実は今朝、少々落ち込むようなことがありました。いつもの僕であれば、そのまま沈んだ気持ちを引きずってしまうのですが、今日は違いました。日課としている開店前の詩の朗読で心に変化が起きたんです。
中原中也の詩集を手に「汚れつちまった悲しみに…」と朗読すると、自分の情けない気持ちがいつのまにかいやされました。暗い詩を読んでいるはずなのに、誰かに寄り添ってもらえたような落ちつきが心に生まれました。
そして気のせいか今日の朗読はいつもより感情が高まりました。何かが憑依したような不思議な感覚で、十分ほど感情を込めて朗読したあとは、静かなお寺の庭で夢から目覚めたような、ピーンと空気が張りつめたときのやうな音を感じました。

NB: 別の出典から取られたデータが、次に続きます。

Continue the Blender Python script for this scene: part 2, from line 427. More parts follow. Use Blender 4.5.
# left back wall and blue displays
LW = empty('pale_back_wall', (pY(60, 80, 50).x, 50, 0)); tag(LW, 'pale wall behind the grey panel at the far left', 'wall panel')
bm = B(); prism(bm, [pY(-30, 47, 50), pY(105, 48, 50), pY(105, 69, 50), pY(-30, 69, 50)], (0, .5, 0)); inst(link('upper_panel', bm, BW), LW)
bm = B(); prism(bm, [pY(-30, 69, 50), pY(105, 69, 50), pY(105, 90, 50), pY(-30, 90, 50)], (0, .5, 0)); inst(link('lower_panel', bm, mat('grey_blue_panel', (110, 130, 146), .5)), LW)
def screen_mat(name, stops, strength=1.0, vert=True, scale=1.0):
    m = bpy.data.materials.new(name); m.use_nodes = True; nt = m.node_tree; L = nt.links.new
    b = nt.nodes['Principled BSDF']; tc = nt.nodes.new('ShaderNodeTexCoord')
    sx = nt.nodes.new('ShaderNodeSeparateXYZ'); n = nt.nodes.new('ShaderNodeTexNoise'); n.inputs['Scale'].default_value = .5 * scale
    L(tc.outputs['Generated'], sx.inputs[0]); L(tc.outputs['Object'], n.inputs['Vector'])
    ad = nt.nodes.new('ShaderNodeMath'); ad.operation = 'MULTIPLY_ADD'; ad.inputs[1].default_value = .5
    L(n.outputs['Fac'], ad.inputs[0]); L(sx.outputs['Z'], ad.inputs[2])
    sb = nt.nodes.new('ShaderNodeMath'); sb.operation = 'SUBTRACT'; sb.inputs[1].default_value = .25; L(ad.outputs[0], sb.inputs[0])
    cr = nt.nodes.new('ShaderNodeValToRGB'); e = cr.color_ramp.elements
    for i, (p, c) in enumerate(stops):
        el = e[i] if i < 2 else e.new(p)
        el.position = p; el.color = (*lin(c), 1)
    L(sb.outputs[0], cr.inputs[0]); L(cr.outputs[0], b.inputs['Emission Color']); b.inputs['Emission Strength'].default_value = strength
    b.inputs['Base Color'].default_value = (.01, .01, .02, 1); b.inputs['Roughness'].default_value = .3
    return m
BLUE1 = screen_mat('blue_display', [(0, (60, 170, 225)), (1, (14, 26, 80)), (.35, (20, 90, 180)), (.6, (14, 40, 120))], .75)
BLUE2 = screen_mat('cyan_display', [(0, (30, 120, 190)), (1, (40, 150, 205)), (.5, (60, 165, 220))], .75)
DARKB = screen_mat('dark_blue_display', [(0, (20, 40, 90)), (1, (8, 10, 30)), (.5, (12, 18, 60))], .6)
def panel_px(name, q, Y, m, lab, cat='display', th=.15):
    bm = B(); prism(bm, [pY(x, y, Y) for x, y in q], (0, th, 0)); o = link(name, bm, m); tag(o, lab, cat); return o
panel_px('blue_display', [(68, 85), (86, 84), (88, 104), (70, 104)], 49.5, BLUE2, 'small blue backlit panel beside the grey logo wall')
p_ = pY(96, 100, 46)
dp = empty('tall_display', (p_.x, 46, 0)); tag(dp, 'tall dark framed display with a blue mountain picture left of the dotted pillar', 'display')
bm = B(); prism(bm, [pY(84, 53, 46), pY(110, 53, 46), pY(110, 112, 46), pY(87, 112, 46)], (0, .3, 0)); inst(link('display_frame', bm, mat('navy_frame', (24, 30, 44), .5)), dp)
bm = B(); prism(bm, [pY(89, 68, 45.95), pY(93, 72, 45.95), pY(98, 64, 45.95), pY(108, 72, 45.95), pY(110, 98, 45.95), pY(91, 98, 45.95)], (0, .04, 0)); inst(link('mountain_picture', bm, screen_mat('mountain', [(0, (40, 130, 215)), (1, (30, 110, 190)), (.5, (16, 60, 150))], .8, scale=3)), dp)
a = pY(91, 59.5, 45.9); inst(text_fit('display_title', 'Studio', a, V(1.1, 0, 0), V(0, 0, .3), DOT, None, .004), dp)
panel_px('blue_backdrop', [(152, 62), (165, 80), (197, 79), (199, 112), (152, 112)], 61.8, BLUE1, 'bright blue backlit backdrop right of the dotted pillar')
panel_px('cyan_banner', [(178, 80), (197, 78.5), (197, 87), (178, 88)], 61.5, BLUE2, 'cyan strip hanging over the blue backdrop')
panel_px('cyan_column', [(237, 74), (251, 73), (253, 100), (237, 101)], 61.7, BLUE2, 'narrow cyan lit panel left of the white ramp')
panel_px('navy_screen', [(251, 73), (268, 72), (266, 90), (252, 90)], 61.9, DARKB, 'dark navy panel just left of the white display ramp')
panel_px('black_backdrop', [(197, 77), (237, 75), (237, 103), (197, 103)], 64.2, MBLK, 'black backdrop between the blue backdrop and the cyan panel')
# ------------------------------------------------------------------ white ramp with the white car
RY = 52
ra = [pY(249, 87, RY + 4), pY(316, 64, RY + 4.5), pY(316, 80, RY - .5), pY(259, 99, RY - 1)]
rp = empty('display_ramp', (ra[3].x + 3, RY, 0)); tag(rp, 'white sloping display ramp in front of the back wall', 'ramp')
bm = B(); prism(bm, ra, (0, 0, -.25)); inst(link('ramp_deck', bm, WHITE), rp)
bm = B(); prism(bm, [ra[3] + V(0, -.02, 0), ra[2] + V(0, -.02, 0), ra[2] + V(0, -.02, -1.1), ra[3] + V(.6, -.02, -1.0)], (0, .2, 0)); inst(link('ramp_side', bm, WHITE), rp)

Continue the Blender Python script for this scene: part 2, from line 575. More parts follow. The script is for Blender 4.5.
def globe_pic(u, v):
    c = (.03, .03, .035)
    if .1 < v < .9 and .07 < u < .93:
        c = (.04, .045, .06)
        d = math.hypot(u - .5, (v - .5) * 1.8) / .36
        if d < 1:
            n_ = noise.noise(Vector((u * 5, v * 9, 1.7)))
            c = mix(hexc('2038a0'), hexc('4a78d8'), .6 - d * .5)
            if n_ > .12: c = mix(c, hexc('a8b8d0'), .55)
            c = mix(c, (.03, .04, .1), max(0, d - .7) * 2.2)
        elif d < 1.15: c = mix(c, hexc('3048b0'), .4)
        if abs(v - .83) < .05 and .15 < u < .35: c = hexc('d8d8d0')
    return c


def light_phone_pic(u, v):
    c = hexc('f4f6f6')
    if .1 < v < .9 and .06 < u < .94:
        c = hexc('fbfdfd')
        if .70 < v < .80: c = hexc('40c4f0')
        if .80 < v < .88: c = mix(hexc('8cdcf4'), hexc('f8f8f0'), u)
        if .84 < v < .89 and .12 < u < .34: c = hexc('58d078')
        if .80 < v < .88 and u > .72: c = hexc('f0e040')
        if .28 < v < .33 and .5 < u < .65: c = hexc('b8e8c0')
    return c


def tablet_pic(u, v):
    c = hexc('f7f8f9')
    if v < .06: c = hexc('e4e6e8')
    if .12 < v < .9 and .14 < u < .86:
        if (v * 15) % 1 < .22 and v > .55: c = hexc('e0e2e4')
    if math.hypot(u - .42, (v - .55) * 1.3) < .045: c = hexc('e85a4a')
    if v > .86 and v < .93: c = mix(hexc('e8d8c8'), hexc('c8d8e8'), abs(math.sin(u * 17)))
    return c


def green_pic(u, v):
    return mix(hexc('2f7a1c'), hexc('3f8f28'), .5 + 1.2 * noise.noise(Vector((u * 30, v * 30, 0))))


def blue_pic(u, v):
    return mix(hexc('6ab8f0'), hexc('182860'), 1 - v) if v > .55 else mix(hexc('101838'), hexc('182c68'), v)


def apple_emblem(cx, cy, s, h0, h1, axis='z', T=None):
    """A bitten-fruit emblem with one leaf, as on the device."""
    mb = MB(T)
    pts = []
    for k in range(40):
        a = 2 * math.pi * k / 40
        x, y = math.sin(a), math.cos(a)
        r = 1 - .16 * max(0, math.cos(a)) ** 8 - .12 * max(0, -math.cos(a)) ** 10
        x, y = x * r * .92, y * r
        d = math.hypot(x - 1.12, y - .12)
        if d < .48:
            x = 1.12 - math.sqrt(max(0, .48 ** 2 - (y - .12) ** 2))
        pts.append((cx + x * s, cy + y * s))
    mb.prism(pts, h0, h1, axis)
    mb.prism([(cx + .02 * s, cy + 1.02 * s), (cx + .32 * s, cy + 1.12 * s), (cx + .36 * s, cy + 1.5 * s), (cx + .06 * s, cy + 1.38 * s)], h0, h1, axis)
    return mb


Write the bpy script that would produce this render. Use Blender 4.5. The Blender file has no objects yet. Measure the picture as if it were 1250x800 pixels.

文学が好きな古本屋の女将が、若かりしころ、落ち込んだ時に読んだ小説が心の支えとなった。だから頑張れた。そしてその作家さんを心から好きになったと熱心に言っていたことをおもいだしました。きっとこういうことなんでしょうね。
今まで文学に深く触れないままおじさんになってしまった僕ですが、人生の後半になってそのみずみずしく美しい感覚を味わうことができました。ギリギリ間にあいました。今朝の不幸は僕に新しい発見を連れてきてくれました。
詩の朗読を始めて本当によかった。店にはまだまだたくさんの詩集があるので、ゆっくりと読んでいきたいとおもいます。
本日も最後までお読みいただき、ありがとうございました。